Concluding the ceremony, Italian President Sergio Mattarella remarked: “We have heard the representation of the University, whose numbers are very significant: the teacher-student ratio, the number of courses in English, the school’s openness to foreign students, and our students’ to the world, the high employment rates of graduates. The ability to strengthen one’s knowledge by evading approximation and improvisation are elements that this country has great of.”
“If we look towards the fascinating prospects of artificial intelligence, the progress is always positive, keeping in mind the sense and the limits of the results, of the need to regulate them. Scientific research is necessary for all the branches of culture. As Article 9 of the Italian Constitution reminds us, we must not isolate our knowledge, which must be considered a part of the nation’s common heritage. Culture must never be secondary,” continued the head of state.
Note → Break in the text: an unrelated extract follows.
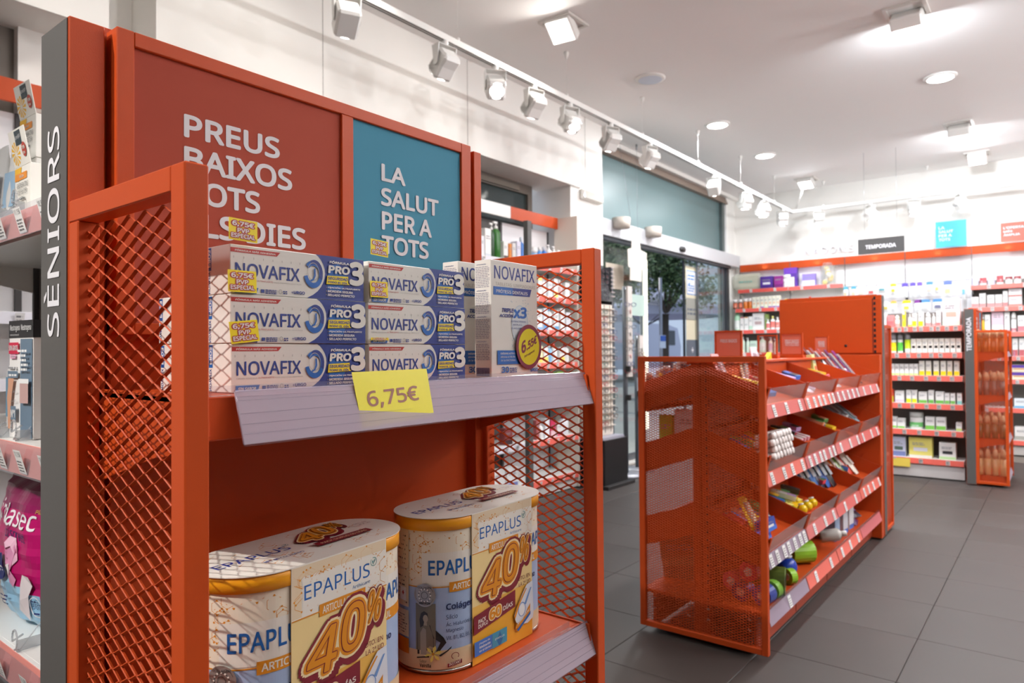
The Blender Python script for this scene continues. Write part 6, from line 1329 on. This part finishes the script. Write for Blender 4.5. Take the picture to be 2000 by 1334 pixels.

He then concluded: “We are grateful to universities like yours, who conserve culture and protect it, transmit it, nourish it and develop it. In her Lectio Magistralis, Professor Lahiri mentioned Narcissus and the tendency of individuals - but also of collective groups and nations – to close themselves off and refuse to do that which a translator does, who, in translating a text from one language to another, tears down barriers, overcome them and connects two different realities, which are not so different by definition, as emerges from the translation. It is a lesson for our times when the temptation has emerged to close ourselves off as individuals, social groups, nations. What we need now is a reflection that is worthy of this historic moment, in all countries.”